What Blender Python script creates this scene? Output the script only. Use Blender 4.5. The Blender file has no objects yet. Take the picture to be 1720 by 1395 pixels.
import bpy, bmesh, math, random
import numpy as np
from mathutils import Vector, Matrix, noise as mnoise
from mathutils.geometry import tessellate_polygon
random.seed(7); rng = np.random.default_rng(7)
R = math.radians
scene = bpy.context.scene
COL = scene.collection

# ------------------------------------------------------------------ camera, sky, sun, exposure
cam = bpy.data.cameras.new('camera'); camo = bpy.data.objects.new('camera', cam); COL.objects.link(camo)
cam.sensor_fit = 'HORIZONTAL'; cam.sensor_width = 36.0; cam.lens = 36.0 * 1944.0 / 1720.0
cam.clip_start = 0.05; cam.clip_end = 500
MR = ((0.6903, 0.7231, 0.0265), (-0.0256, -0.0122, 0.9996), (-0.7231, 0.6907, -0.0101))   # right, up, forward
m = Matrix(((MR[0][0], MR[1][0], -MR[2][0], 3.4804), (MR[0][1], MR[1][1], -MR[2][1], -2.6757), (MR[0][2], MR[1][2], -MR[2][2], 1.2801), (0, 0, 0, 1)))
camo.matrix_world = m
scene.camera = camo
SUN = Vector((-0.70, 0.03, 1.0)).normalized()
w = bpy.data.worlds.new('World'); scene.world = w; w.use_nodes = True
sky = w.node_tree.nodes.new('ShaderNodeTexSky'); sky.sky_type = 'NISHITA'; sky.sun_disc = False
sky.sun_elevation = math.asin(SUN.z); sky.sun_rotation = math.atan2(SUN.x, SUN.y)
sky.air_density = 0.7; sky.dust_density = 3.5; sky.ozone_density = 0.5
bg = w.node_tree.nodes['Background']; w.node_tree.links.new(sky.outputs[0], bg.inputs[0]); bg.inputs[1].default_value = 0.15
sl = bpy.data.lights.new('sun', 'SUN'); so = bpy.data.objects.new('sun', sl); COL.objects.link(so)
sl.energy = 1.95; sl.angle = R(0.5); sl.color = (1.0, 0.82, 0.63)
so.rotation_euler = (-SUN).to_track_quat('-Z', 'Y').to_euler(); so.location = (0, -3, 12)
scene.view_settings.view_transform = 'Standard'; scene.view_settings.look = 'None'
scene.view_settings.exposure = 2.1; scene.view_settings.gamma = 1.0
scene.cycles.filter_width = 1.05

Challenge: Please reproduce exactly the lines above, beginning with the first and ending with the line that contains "COL = scene.collection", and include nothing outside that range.

Output:
What Blender Python script creates this scene? Output the script only. Use Blender 4.5. The Blender file has no objects yet. Take the picture to be 1720 by 1395 pixels.
import bpy, bmesh, math, random
import numpy as np
from mathutils import Vector, Matrix, noise as mnoise
from mathutils.geometry import tessellate_polygon
random.seed(7); rng = np.random.default_rng(7)
R = math.radians
scene = bpy.context.scene
COL = scene.collection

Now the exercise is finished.